Gold went on, "I don't know what the phenomenology is that we're looking for. We say 'anomalous'—what does that mean? Anomalous acceleration? I think as we try to look at the data, we're starting from an almost impossible position if we don't know what we're looking for. Is it a radiation signature? Is it something electromagnetic? Is it something like that? [That's] why this is so challenging and frustrating to me that we're talking about monitoring something that we don't even know what we're supposed to monitor."
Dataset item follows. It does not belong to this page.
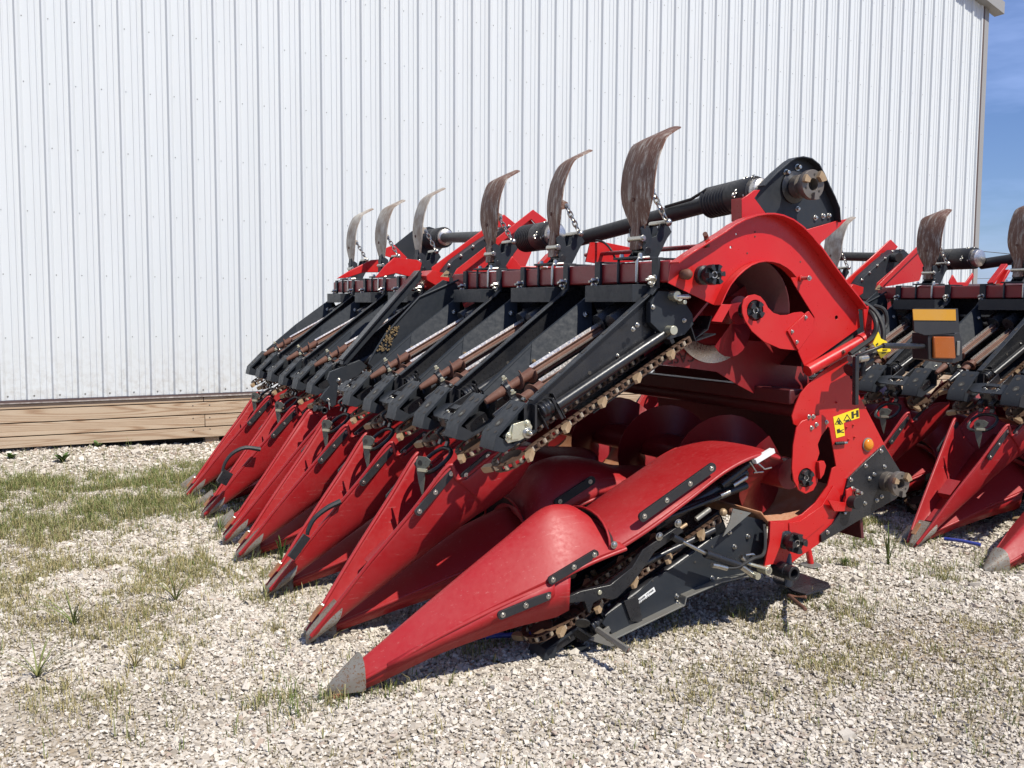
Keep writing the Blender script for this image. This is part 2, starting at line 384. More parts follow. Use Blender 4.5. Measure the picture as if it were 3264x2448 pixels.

"You're right, we don't know exactly what we're looking for," agreed Jen Buss, CEO of the Potomac Institute of Policy Studies. Still, some team members expressed optimism that the scientific method and the development of new observational techniques could cover unexpected discoveries in the UAP space.

But wrangling the scope and definition of UAP is only one of the challenges they face. Lamenting the poor quality of UAP sighting data—especially the preponderance of potential optical illusions and misconceptions—was a common theme during the meeting.

At one point, Dr. Sean Kirkpatrick, director of the All-Domain Anomaly Resolution Office in the US Department of Defense, presented a video of three objects reported as UAP by a pilot. The ADARO office later determined that the three objects seen in the video were commercial aircraft that were much farther away than anticipated by the people who made the sighting.

Later in the meeting, Joshua Semeter of Boston University presented slides related to a famous Navy video popularly called "Go Fast." The slides showed how one could use the data on-screen in the video and trigonometry to calculate that the target object was actually traveling at 40 mph, which was about wind speed at the time. He described that the object's apparent speed on the video is due to a combination of parallax effects, such as zooming in on an object that is 13,000 feet above the ocean's surface. Shortly thereafter, former astronaut Scott Kelly stood up and recounted a story about the time his RIO jet co-pilot saw a UFO that turned out to be a Bart Simpson balloon.

Kelly's comment got chuckles from the panel, but the moment highlighted the challenges the panel faces regarding stigma. During the session, the issue of societal taboos around UFOs also came up. Despite the Pentagon encouraging military aviators to document UAP events, many commercial pilots still hesitate to report them. In addition, several panelists previously reported instances of online abuse and harassment, triggering comments from NASA's science chief, Nicola Fox, who expressed disappointment. "Harassment only leads to further stigmatization," she said.

Much like the public's perception of artificial intelligence from popular media, it is very difficult to separate public perception of the UAP topic from a century's worth of science fiction related to visitors from other worlds. Aside from a lack of data and the fact that unknown objects are unknown because key data about them does not exist, stigma is likely the biggest albatross that the panel carries as it attempts to complete its mission.

And to be clear, although the possibility of extraterrestrial life hasn't been ruled out, Spergel did his best to dampen the public's expectations that NASA might discover aliens visiting Earth: "To make the claim that we see something that is evidence of non-human intelligence would require extraordinary evidence, and we have not seen that."